Scripts that build scenes =
>> Begin

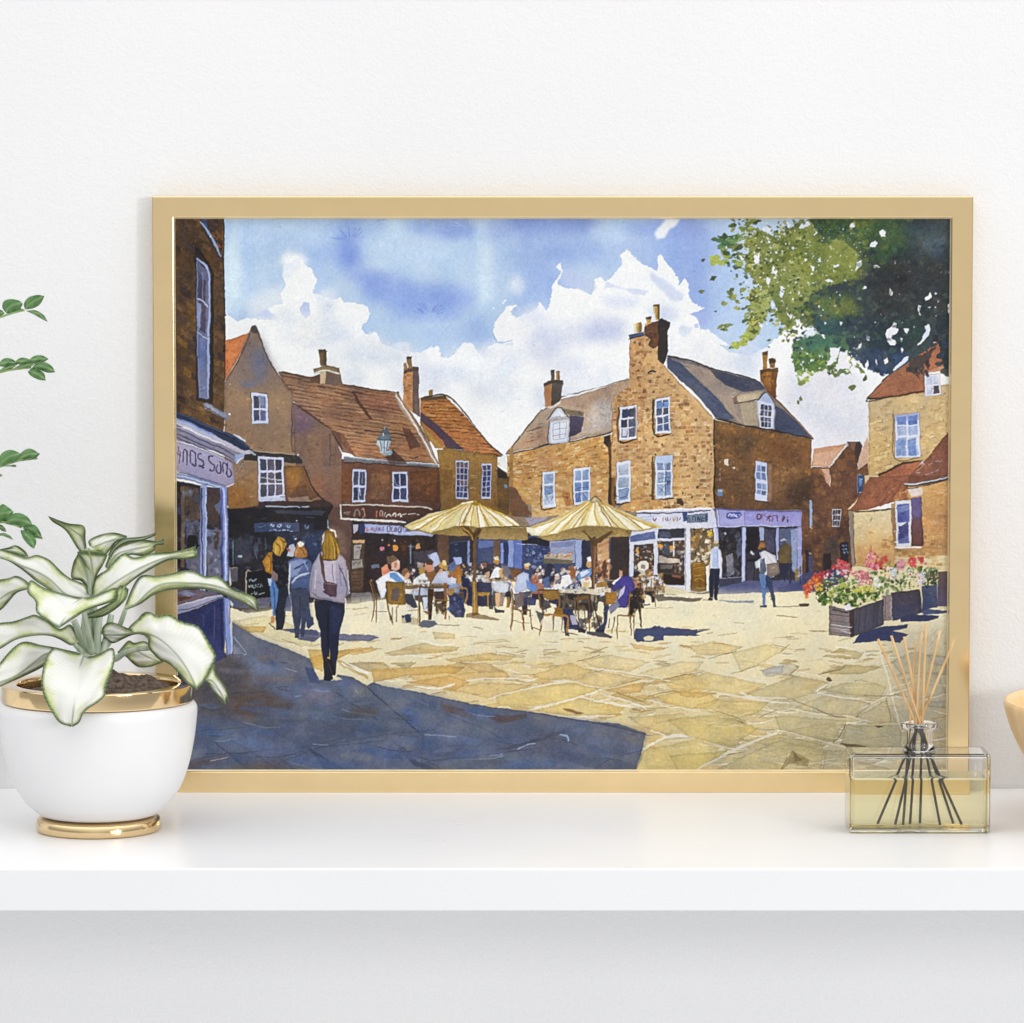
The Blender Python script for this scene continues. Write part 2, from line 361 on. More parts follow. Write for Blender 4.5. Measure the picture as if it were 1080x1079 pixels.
# dormer
F('320,745 395,668 460,735','#d9dde6',1,.05,edge=.4); F('332,755 460,738 452,885 335,892','#d3d8e4',1,.05,edge=.4)
F('405,672 430,680 545,700 540,725 460,720','#6f6354',1,.2); speck('410,675 540,695 540,715 450,718',10,['#a59a86','#3a332e'],.6,1.8,.8,.4)
F('460,722 545,728 525,820 455,850','#4a4660',1,.15,c2='#39344a')
L('322,748 395,670 460,735','#3a3434',1); L('335,755 335,892 450,886 462,738','#4a4648',.9)
for p in ['358,770 360,865','400,760 402,858','440,755 436,850','358,770 440,757','358,805 440,795','358,840 438,828','358,866 436,856','345,735 450,728','400,715 402,730']: L(p,'#6a6a74',.7,.85)
# facade of the wing
F('82,960 330,905 660,842 720,830 710,1130 90,1130','#c09355',1,.12,c2='#b98a50')
bricks('85,962 705,835 705,1125 92,1125',17,20,['#c89c5c','#b08048','#d8b87c','#bb9054','#9a6a38','#e0ca98','#a97448','#c29c6e','#8a5c34'],prob=.8,a=.8,line=('#f0e6cc',.36))
speck('90,970 640,860 700,1100 95,1120',90,['#5c4028','#7a5230','#8f6038','#c48a3c','#d9a850'],.5,2.2,.6,.6)
F('240,960 380,940 390,1010 280,1040','#c8966c',.5,.15,soft=2)
window('300,1062 368,1055 370,1200 302,1215',1,2,'#d6dbe8',['#9fb0cc','#8fa2c4'],.2)
# gable front
F('820,245 905,230 990,200 1022,200 1022,400 1022,1140 700,1140 720,620 760,590 815,540','#bd915f',1,.12,c2='#c29a66')
tile(680,340,5.395)
F('0,0 80,0 80,200 130,260 270,420 385,530 400,560 395,1060 0,1060','#c29a68',1,.12,c2='#ceab78')
tile(520,310,5.678)
clip('820,245 905,230 990,200 1000,390 1060,480 1200,650 1300,760 1315,780 1310,1310 700,1310 720,620 760,590 815,540')
bricks('720,600 1315,600 1312,1300 705,1300',31,22,['#c09058','#9a6a3c','#d6b27c','#b58450','#8e5c38','#e2c898','#aa7a50','#c99e6c','#b88458','#7c5232'],prob=.72,a=.8,line=('#f4ead4',.42))
bricks('700,240 1200,240 1200,610 700,610',20,22,['#b98858','#a5744a','#c49a70','#96643e','#cfa880','#7e5436'],prob=.5,a=.65,line=('#ecdcc0',.24))
for x,y,r in [(850,285,12),(880,295,11),(865,350,15),(912,362,15),(838,425,10),(880,405,9),(870,450,11),(868,495,11),(905,575,16),(945,520,12),(800,560,14),(990,490,10),(930,680,9),(940,690,6),(880,540,12),(960,580,10)]: B(x,y,r,pick(['#7a4f30','#8d5c38','#6e4a32']),r*.8,a=.8)
speck('720,620 1200,620 1300,780 1300,1290 720,1290',170,['#5d4230','#8f6038','#4a382e','#a07040'],.4,1.6,.75,.6)
L('925,465 945,455 978,458','#3a2c28',2); L('930,470 950,472','#3a2c28',1.6)
speck('850,700 960,720 960,1050 880,1060',26,['#e8dcc0','#f0e6d0'],.4,1.8,.8,.4)
speck('1080,640 1240,700 1300,800 1300,1000 1150,1100',60,['#ead9b6','#e2cda2'],.4,2,.75,.35,ang=0)
clip()
L('820,245 820,500','#7a5230',.9,.7)
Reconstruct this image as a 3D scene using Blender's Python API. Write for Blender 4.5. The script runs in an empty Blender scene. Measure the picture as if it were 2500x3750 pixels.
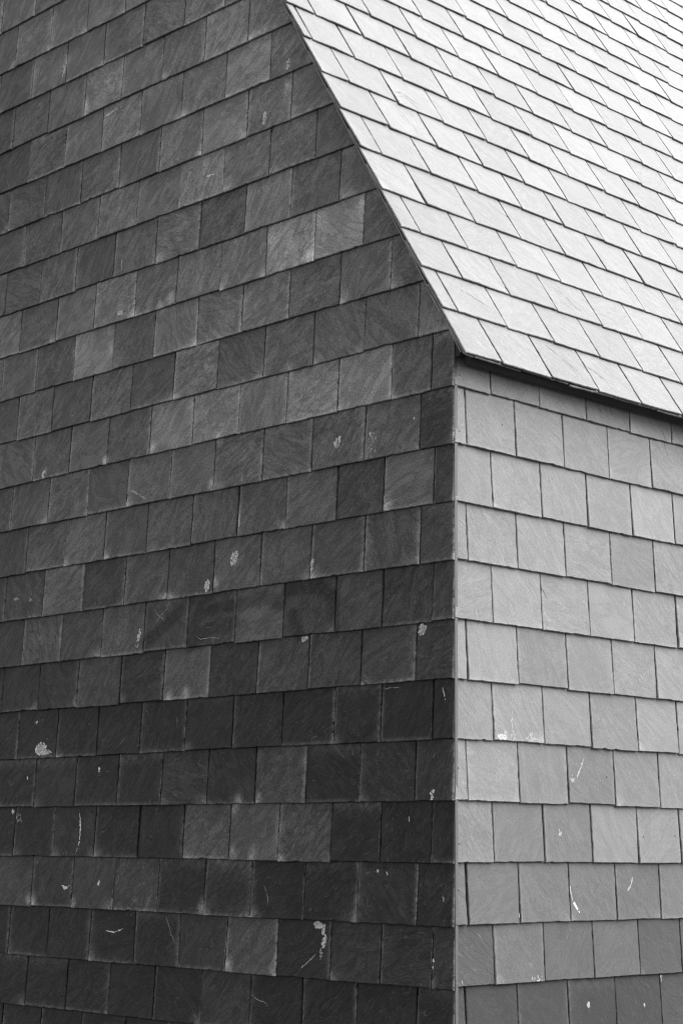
import bpy, math, random
from math import sin, cos, tan, radians, pi, sqrt, exp
from mathutils import Vector, Matrix, noise

sc = bpy.context.scene
COL = sc.collection
RND = random.Random(11)

# ------------------------------------------------------------------ camera
CAM_POS = Vector((-0.3745, -6.13116, 1.69064))
CAM_ROT = Matrix([[0.999951, -0.009943, 0.0], [-0.00178, -0.17904, -0.98384], [0.009783, 0.983792, -0.179049]])
cam_data = bpy.data.cameras.new("camera")
cam_data.sensor_fit = 'HORIZONTAL'
cam_data.sensor_width = 36.0
cam_data.lens = 97.70039343353915
cam_data.clip_start = 0.1
cam_data.clip_end = 2000.0
cam = bpy.data.objects.new("camera", cam_data)
COL.objects.link(cam)
M4 = CAM_ROT.to_4x4()
M4.translation = CAM_POS
cam.matrix_world = M4
sc.camera = cam

# ------------------------------------------------------------------ directions of the building
DL = Vector((-0.698107, 0.715994, 0.0)).normalized()        # along the gable, away from the corner
DR = Vector((0.715994, 0.698107, 0.0)).normalized()        # along the side wall, away from the corner
Z = Vector((0, 0, 1))
TH = radians(59.6476)                 # roof pitch
ZR = 2.2353 + 1.25                    # height where the roof plane meets the side wall plane
UP = DL * cos(TH) + Z * sin(TH)       # up the roof slope
NRF = -DL * sin(TH) + Z * cos(TH)     # roof normal

# ------------------------------------------------------------------ light: bright overcast, from the right
SUN_EL = radians(54)
SUN_TURN = radians(48)
SUN_DIR = ((-DL * cos(SUN_TURN) + DR * sin(SUN_TURN)) * cos(SUN_EL) + Z * sin(SUN_EL)).normalized()      # towards the sun
sun_data = bpy.data.lights.new("sun", 'SUN')
sun_data.energy = 3.9
sun_data.angle = radians(85)
sun_data.color = (1, 1, 1)
sun = bpy.data.objects.new("sun", sun_data)
COL.objects.link(sun)
sun.rotation_euler = SUN_DIR.to_track_quat('Z', 'Y').to_euler()
sun.location = (0, 0, 30)

world = bpy.data.worlds.new("World")
sc.world = world
world.use_nodes = True
wn = world.node_tree
wn.nodes.clear()
w_out = wn.nodes.new('ShaderNodeOutputWorld')
w_bg = wn.nodes.new('ShaderNodeBackground')
w_sky = wn.nodes.new('ShaderNodeTexSky')
w_sky.sky_type = 'NISHITA'
w_sky.sun_disc = False
w_sky.sun_elevation = SUN_EL
w_sky.sun_rotation = math.atan2(SUN_DIR.x, SUN_DIR.y)
w_bw = wn.nodes.new('ShaderNodeRGBToBW')           # black and white photograph: a neutral sky
wn.links.new(w_sky.outputs[0], w_bw.inputs[0])
wn.links.new(w_bw.outputs[0], w_bg.inputs['Color'])
w_bg.inputs['Strength'].default_value = 0.115
wn.links.new(w_bg.outputs[0], w_out.inputs[0])

sc.view_settings.view_transform = 'Standard'
sc.view_settings.look = 'None'
sc.view_settings.gamma = 1
sc.view_settings.exposure = 2.2
sc.cycles.filter_width = 1.1

# ------------------------------------------------------------------ materials
def N(nt, kind, **kw):
    n = nt.nodes.new(kind)
    for k, v in kw.items():
        if k.startswith('i_'):
            key = k[2:]
            n.inputs[int(key) if key.isdigit() else key].default_value = v
        else:
            setattr(n, k, v)
    return n

def new_mat(name):
    m = bpy.data.materials.new(name)
    m.use_nodes = True
    nt = m.node_tree
    b = nt.nodes['Principled BSDF']
    return m, nt, b

def math_node(nt, op, a, b=None, clamp=False):
    n = nt.nodes.new('ShaderNodeMath'); n.operation = op; n.use_clamp = clamp
    for i, v in enumerate((a, b)):
        if v is None: continue
        if isinstance(v, (int, float)): n.inputs[i].default_value = v
        else: nt.links.new(v, n.inputs[i])
    return n.outputs[0]

def ramp(nt, src, stops):
    r = nt.nodes.new('ShaderNodeValToRGB')
    e = r.color_ramp.elements
    e[0].position, e[0].color = stops[0][0], (stops[0][1],) * 3 + (1,)
    e[1].position, e[1].color = stops[-1][0], (stops[-1][1],) * 3 + (1,)
    for p, v in stops[1:-1]:
        x = e.new(p); x.color = (v,) * 3 + (1,)
    nt.links.new(src, r.inputs[0])
    return r.outputs[0]

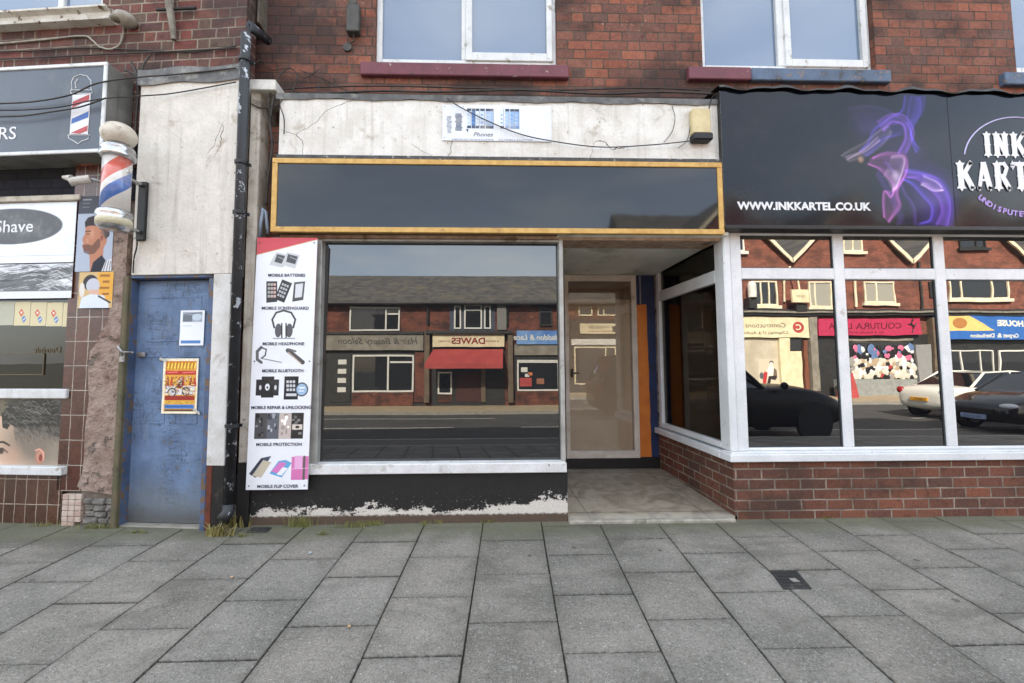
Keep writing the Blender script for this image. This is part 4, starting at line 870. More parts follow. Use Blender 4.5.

>> End

TASK REQUIREMENTS =
Skip the pictures. Set down only the lines from the one containing "Reconstruct this image" through the one containing "RND = random.Random(11)", exactly as they appear, ends included.

EXPECTED OUTPUT =
Reconstruct this image as a 3D scene using Blender's Python API. Write for Blender 4.5. The script runs in an empty Blender scene. Measure the picture as if it were 2500x3750 pixels.
import bpy, math, random
from math import sin, cos, tan, radians, pi, sqrt, exp
from mathutils import Vector, Matrix, noise

sc = bpy.context.scene
COL = sc.collection
RND = random.Random(11)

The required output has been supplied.